**STATED TASK:** Quote, verbatim, all material below, without pictures.
◆ ◆ ◆
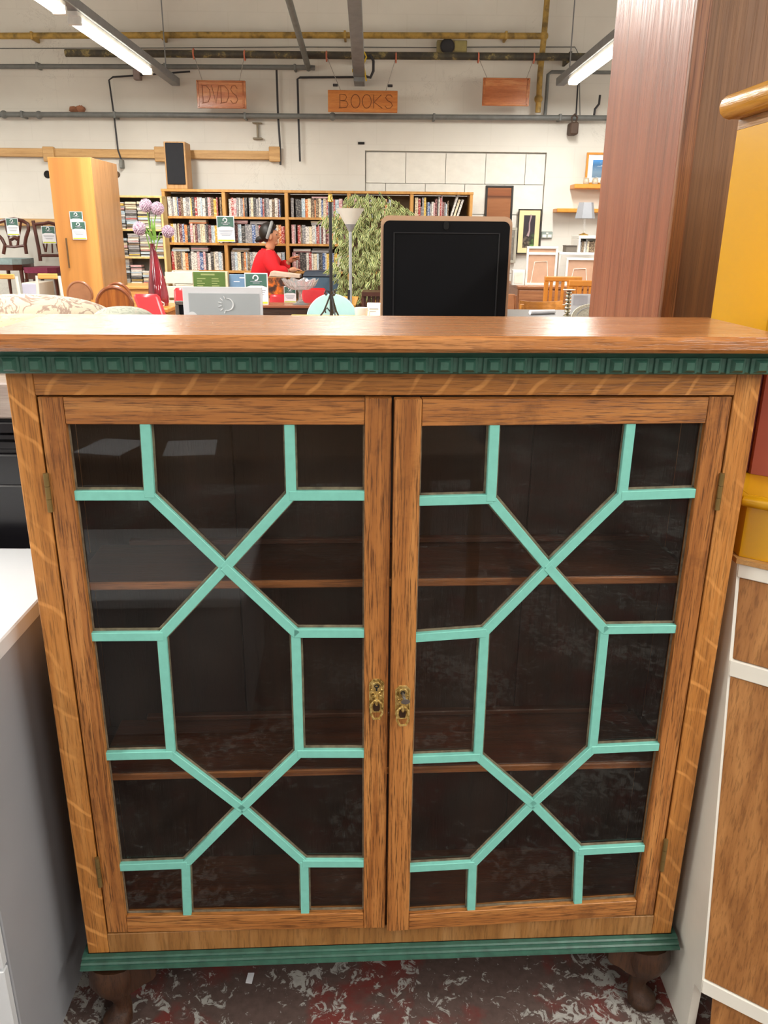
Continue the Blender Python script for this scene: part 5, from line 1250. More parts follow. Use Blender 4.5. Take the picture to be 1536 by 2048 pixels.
for k in range(3):
    a = k*2*PI/3+PI*0.97; ca, sa = math.cos(a), math.sin(a); S_ = 17*k_
    sc = [(0.006, zs-0.01), (0.02, zs+0.012), (0.038, zs+0.014), (0.046, zs-0.004), (0.036, zs-0.016), (0.028, zs-0.006)]
    lg = [(0.006, zs-0.01), (0.03, zs*0.6), (0.055, zs*0.28), (0.085, 0.012), (0.1, 0.006)]
    lo_ = [(0.008, 0.05), (0.03, 0.075), (0.045, 0.06), (0.04, 0.04)]
    for nm, pts, r_ in (('scroll', sc, 0.0055), ('leg', lg, 0.006), ('low_scroll', lo_, 0.005)):
        MB().tube([(p*ca, p*sa, z) for p, z in pts], r_, 7).build(nm, m_iron, t, True)
Y = 6.95; c = at(701, 600, Y); k_ = Y/FPX
m_shadew = plain('frosted_white_shade', '#d9d8d0', 0.35, var=0.03); m_silver = plain('pale_grey_metal', '#a9adb2', 0.35, 0.5)
zt6 = at(701, 417, Y).z; zm = at(701, 449, Y).z; zn = at(701, 462, Y).z
t = thing('uplighter', 'white torchiere floor lamp with a cone shade in front of the fig tree', 'lamp', (c.x, Y, 0))
MB().lathe([(0.13, 0), (0.13, 0.015), (0.1, 0.03), (0.012, 0.035)], n=24).build('base', m_silver, t, True)
MB().tube([(0, 0, 0.03), (0, 0, 1.2), (0, 0, zn)], 0.0125, 10).build('pole', m_silver, t, True)
MB().lathe([(3.2*k_, zn-0.005), (4.0*k_, zn), (10*k_, zm), (9.6*k_, zm+0.002)], n=24).build('shade_cup', m_silver, t, True)
MB().lathe([(10*k_, zm+0.0025), (26*k_, zt6), (25.4*k_, zt6), (9*k_, zm+0.008)], n=32).build('shade', m_shadew, t, True)
q = at(701, 592, Y); MB((0, 0, q.z)).tube([(-0.012, -0.012, 0.05), (-0.016, -0.014, -0.03)], 0.009, 8).build('switch', m_iron, t, True)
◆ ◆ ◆
**TASK SOLUTION:**
Continue the Blender Python script for this scene: part 5, from line 1250. More parts follow. Use Blender 4.5. Take the picture to be 1536 by 2048 pixels.
for k in range(3):
    a = k*2*PI/3+PI*0.97; ca, sa = math.cos(a), math.sin(a); S_ = 17*k_
    sc = [(0.006, zs-0.01), (0.02, zs+0.012), (0.038, zs+0.014), (0.046, zs-0.004), (0.036, zs-0.016), (0.028, zs-0.006)]
    lg = [(0.006, zs-0.01), (0.03, zs*0.6), (0.055, zs*0.28), (0.085, 0.012), (0.1, 0.006)]
    lo_ = [(0.008, 0.05), (0.03, 0.075), (0.045, 0.06), (0.04, 0.04)]
    for nm, pts, r_ in (('scroll', sc, 0.0055), ('leg', lg, 0.006), ('low_scroll', lo_, 0.005)):
        MB().tube([(p*ca, p*sa, z) for p, z in pts], r_, 7).build(nm, m_iron, t, True)
Y = 6.95; c = at(701, 600, Y); k_ = Y/FPX
m_shadew = plain('frosted_white_shade', '#d9d8d0', 0.35, var=0.03); m_silver = plain('pale_grey_metal', '#a9adb2', 0.35, 0.5)
zt6 = at(701, 417, Y).z; zm = at(701, 449, Y).z; zn = at(701, 462, Y).z
t = thing('uplighter', 'white torchiere floor lamp with a cone shade in front of the fig tree', 'lamp', (c.x, Y, 0))
MB().lathe([(0.13, 0), (0.13, 0.015), (0.1, 0.03), (0.012, 0.035)], n=24).build('base', m_silver, t, True)
MB().tube([(0, 0, 0.03), (0, 0, 1.2), (0, 0, zn)], 0.0125, 10).build('pole', m_silver, t, True)
MB().lathe([(3.2*k_, zn-0.005), (4.0*k_, zn), (10*k_, zm), (9.6*k_, zm+0.002)], n=24).build('shade_cup', m_silver, t, True)
MB().lathe([(10*k_, zm+0.0025), (26*k_, zt6), (25.4*k_, zt6), (9*k_, zm+0.008)], n=32).build('shade', m_shadew, t, True)
q = at(701, 592, Y); MB((0, 0, q.z)).tube([(-0.012, -0.012, 0.05), (-0.016, -0.014, -0.03)], 0.009, 8).build('switch', m_iron, t, True)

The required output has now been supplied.